Exercise description → Please quote every line word for word.

3D scene scripts
[Begin]
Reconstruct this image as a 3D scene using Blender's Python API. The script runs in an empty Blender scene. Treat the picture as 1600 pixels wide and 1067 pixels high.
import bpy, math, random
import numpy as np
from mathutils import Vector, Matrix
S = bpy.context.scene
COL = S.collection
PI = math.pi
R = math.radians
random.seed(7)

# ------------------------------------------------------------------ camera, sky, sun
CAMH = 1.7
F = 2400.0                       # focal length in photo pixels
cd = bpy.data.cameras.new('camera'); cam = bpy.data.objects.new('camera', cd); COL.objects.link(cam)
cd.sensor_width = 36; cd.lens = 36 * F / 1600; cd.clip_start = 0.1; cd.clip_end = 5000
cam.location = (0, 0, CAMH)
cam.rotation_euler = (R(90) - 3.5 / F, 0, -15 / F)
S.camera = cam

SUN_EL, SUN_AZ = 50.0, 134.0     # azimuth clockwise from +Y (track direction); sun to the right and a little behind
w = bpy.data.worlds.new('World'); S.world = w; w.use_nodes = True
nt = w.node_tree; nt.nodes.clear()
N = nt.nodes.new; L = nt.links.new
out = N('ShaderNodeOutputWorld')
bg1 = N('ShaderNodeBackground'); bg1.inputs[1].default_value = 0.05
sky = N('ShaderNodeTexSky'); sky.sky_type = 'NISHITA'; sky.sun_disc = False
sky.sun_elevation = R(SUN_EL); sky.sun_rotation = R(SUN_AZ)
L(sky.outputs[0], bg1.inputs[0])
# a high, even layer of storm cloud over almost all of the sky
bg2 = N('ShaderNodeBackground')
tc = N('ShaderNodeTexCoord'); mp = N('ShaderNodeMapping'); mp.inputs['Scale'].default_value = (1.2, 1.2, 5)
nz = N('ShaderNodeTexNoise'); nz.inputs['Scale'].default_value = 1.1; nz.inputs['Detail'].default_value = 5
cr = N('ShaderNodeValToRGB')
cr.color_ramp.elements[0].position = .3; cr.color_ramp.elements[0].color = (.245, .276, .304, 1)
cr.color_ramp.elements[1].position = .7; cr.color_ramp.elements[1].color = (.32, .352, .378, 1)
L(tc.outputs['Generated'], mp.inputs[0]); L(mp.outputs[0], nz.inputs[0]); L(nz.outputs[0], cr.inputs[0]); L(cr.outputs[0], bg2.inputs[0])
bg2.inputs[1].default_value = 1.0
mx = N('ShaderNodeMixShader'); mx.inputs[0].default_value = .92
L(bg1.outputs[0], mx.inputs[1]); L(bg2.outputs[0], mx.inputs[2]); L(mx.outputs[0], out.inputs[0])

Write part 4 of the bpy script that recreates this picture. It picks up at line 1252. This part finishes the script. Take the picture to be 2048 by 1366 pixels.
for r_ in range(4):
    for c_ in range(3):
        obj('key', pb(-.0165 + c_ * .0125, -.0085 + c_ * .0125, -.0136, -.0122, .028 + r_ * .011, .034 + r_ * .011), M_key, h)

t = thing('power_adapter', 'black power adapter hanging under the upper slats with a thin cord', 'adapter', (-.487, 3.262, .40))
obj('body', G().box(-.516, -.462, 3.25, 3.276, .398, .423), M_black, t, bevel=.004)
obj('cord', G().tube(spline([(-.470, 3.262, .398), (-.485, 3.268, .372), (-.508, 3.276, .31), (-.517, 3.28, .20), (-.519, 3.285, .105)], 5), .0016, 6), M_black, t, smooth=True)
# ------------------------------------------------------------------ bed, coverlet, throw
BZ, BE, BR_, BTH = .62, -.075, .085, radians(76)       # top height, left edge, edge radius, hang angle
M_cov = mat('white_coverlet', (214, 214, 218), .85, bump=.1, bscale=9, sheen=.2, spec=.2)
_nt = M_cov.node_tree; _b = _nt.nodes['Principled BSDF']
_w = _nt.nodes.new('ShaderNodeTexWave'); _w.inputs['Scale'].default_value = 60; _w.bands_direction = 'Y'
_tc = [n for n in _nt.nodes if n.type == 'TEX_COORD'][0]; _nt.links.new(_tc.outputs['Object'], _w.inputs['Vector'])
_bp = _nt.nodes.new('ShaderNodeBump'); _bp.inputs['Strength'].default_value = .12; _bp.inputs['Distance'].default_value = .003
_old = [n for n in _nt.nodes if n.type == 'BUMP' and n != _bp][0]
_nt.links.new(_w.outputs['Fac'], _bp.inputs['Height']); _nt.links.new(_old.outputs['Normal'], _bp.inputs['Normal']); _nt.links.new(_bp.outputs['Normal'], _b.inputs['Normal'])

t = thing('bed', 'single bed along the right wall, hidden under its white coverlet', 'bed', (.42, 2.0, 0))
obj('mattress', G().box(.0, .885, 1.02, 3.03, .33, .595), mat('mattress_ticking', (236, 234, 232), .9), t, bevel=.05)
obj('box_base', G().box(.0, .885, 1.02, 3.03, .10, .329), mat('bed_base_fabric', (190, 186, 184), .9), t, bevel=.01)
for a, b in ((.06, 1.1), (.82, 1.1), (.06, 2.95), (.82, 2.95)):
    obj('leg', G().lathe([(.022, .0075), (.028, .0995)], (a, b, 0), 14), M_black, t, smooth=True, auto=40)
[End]
Response to this task →
Reconstruct this image as a 3D scene using Blender's Python API. The script runs in an empty Blender scene. Treat the picture as 1600 pixels wide and 1067 pixels high.
import bpy, math, random
import numpy as np
from mathutils import Vector, Matrix
S = bpy.context.scene
COL = S.collection
PI = math.pi
R = math.radians
random.seed(7)

# ------------------------------------------------------------------ camera, sky, sun
CAMH = 1.7
F = 2400.0                       # focal length in photo pixels
cd = bpy.data.cameras.new('camera'); cam = bpy.data.objects.new('camera', cd); COL.objects.link(cam)
cd.sensor_width = 36; cd.lens = 36 * F / 1600; cd.clip_start = 0.1; cd.clip_end = 5000
cam.location = (0, 0, CAMH)
cam.rotation_euler = (R(90) - 3.5 / F, 0, -15 / F)
S.camera = cam

SUN_EL, SUN_AZ = 50.0, 134.0     # azimuth clockwise from +Y (track direction); sun to the right and a little behind
w = bpy.data.worlds.new('World'); S.world = w; w.use_nodes = True
nt = w.node_tree; nt.nodes.clear()
N = nt.nodes.new; L = nt.links.new
out = N('ShaderNodeOutputWorld')
bg1 = N('ShaderNodeBackground'); bg1.inputs[1].default_value = 0.05
sky = N('ShaderNodeTexSky'); sky.sky_type = 'NISHITA'; sky.sun_disc = False
sky.sun_elevation = R(SUN_EL); sky.sun_rotation = R(SUN_AZ)
L(sky.outputs[0], bg1.inputs[0])
# a high, even layer of storm cloud over almost all of the sky
bg2 = N('ShaderNodeBackground')
tc = N('ShaderNodeTexCoord'); mp = N('ShaderNodeMapping'); mp.inputs['Scale'].default_value = (1.2, 1.2, 5)
nz = N('ShaderNodeTexNoise'); nz.inputs['Scale'].default_value = 1.1; nz.inputs['Detail'].default_value = 5
cr = N('ShaderNodeValToRGB')
cr.color_ramp.elements[0].position = .3; cr.color_ramp.elements[0].color = (.245, .276, .304, 1)
cr.color_ramp.elements[1].position = .7; cr.color_ramp.elements[1].color = (.32, .352, .378, 1)
L(tc.outputs['Generated'], mp.inputs[0]); L(mp.outputs[0], nz.inputs[0]); L(nz.outputs[0], cr.inputs[0]); L(cr.outputs[0], bg2.inputs[0])
bg2.inputs[1].default_value = 1.0
mx = N('ShaderNodeMixShader'); mx.inputs[0].default_value = .92
L(bg1.outputs[0], mx.inputs[1]); L(bg2.outputs[0], mx.inputs[2]); L(mx.outputs[0], out.inputs[0])

Write part 4 of the bpy script that recreates this picture. It picks up at line 1252. This part finishes the script. Take the picture to be 2048 by 1366 pixels.
for r_ in range(4):
    for c_ in range(3):
        obj('key', pb(-.0165 + c_ * .0125, -.0085 + c_ * .0125, -.0136, -.0122, .028 + r_ * .011, .034 + r_ * .011), M_key, h)

t = thing('power_adapter', 'black power adapter hanging under the upper slats with a thin cord', 'adapter', (-.487, 3.262, .40))
obj('body', G().box(-.516, -.462, 3.25, 3.276, .398, .423), M_black, t, bevel=.004)
obj('cord', G().tube(spline([(-.470, 3.262, .398), (-.485, 3.268, .372), (-.508, 3.276, .31), (-.517, 3.28, .20), (-.519, 3.285, .105)], 5), .0016, 6), M_black, t, smooth=True)
# ------------------------------------------------------------------ bed, coverlet, throw
BZ, BE, BR_, BTH = .62, -.075, .085, radians(76)       # top height, left edge, edge radius, hang angle
M_cov = mat('white_coverlet', (214, 214, 218), .85, bump=.1, bscale=9, sheen=.2, spec=.2)
_nt = M_cov.node_tree; _b = _nt.nodes['Principled BSDF']
_w = _nt.nodes.new('ShaderNodeTexWave'); _w.inputs['Scale'].default_value = 60; _w.bands_direction = 'Y'
_tc = [n for n in _nt.nodes if n.type == 'TEX_COORD'][0]; _nt.links.new(_tc.outputs['Object'], _w.inputs['Vector'])
_bp = _nt.nodes.new('ShaderNodeBump'); _bp.inputs['Strength'].default_value = .12; _bp.inputs['Distance'].default_value = .003
_old = [n for n in _nt.nodes if n.type == 'BUMP' and n != _bp][0]
_nt.links.new(_w.outputs['Fac'], _bp.inputs['Height']); _nt.links.new(_old.outputs['Normal'], _bp.inputs['Normal']); _nt.links.new(_bp.outputs['Normal'], _b.inputs['Normal'])

t = thing('bed', 'single bed along the right wall, hidden under its white coverlet', 'bed', (.42, 2.0, 0))
obj('mattress', G().box(.0, .885, 1.02, 3.03, .33, .595), mat('mattress_ticking', (236, 234, 232), .9), t, bevel=.05)
obj('box_base', G().box(.0, .885, 1.02, 3.03, .10, .329), mat('bed_base_fabric', (190, 186, 184), .9), t, bevel=.01)
for a, b in ((.06, 1.1), (.82, 1.1), (.06, 2.95), (.82, 2.95)):
    obj('leg', G().lathe([(.022, .0075), (.028, .0995)], (a, b, 0), 14), M_black, t, smooth=True, auto=40)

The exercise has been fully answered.